According to a report by McKinsey, such a technique has been used successfully as a governance tool. “In the UK, for instance, the Local Government Association undertook a project to measure how satisfied residents were with their local council’s performance. Their analysis showed that perceived value for the money — essentially, whether residents feel they’re getting a good return on their tax dollars  — was by far the most powerful influencer of public satisfaction; it was far more important than the tax levels themselves. Further, perceived value for the money was determined largely by how well residents were informed about local services. Several councils used these insights to make specific improvements; one group launched a ‘cleaner, greener, safer’ public-relations campaign that helped move the council from the bottom 40 per cent of performance satisfaction ratings to the top 10 per cent in less than five years,” the report says.

Aware of its limited territoriality and resources, the Kejriwal Government has worked on smart metrics, gathering public feedback to identify what matters most to citizens and circling out those that have the highest levels of dissatisfaction. Then it graded categories that began with basic infrastructure. Having taken care of those somewhat, it has already prioritised pollution as its next assignment, something for which it has already been criticised but hasn’t forgotten to take up.

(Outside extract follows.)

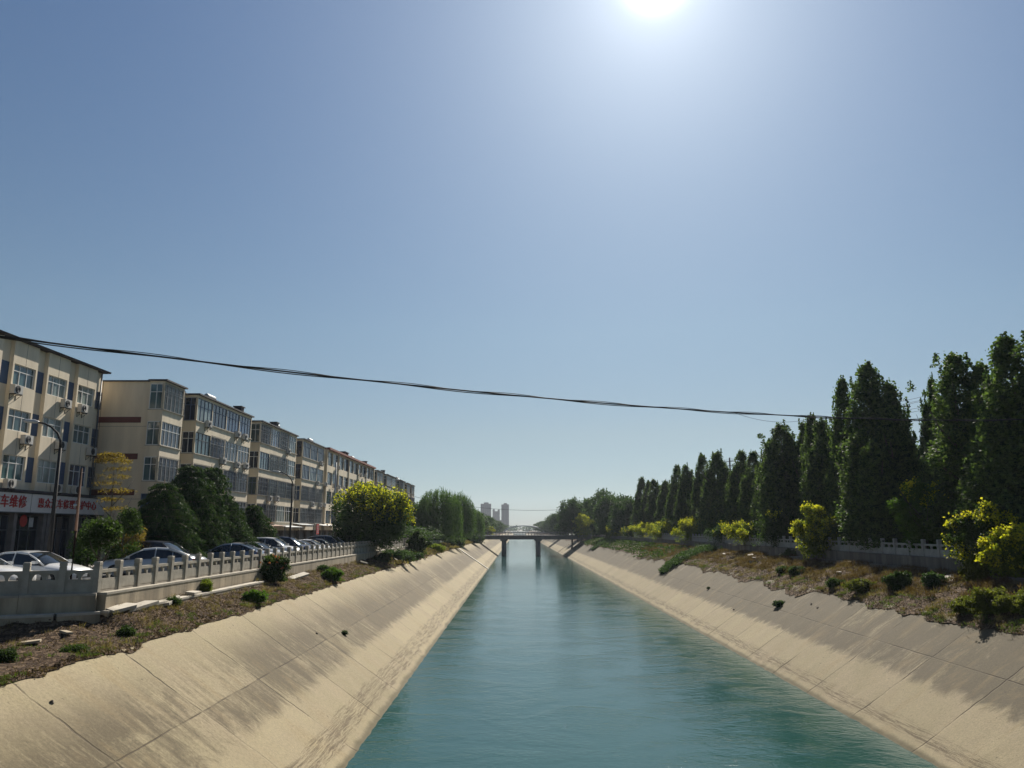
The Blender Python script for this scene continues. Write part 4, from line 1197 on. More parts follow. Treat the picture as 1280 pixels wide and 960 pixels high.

Denmark, which is among the top liveability and sustainability indices of the world, is demonstrable proof of the success of a delivery-oriented governance model. The Social Democrats and the Farmers’ Party stood out for their social reform programmes when Adolf Hitler was on the ascendant in Germany. They embodied the power of a representative Parliament against his personality cult that was changing the political template of the times. With time they  made the citizen feel valued for all the taxes s/he paid by evolving a governance model responsive to their needs and justifiable to their concerns. This automatically built accountability in systemic processes. And they included women in their growth story from the very beginning. The result? The nation has the highest employment ratio, the highest number of citizens on public allowances, the highest taxes (acceptable because it finances public expenditure), and the highest percentage of the economy ploughed into the public accounts. And it figures among the top 10 in income and education.

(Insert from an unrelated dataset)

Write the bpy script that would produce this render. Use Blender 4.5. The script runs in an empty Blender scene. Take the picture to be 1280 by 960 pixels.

Many critics argue that such an approach builds a sense of entitlement, kills enterprise and works only on broad majorities, one that may actually coerce political parties into the game of populism. They may even atrophy on subsequent changes. But in a dynamic such as India’s, welfarism is empowering and encouraging and is needed to level out the basic indices. The application of ingenuity and its incentivisation can happen only when we have crossed this enabling threshold. Change doesn’t happen overnight. And you need role models. But at least a start has been made.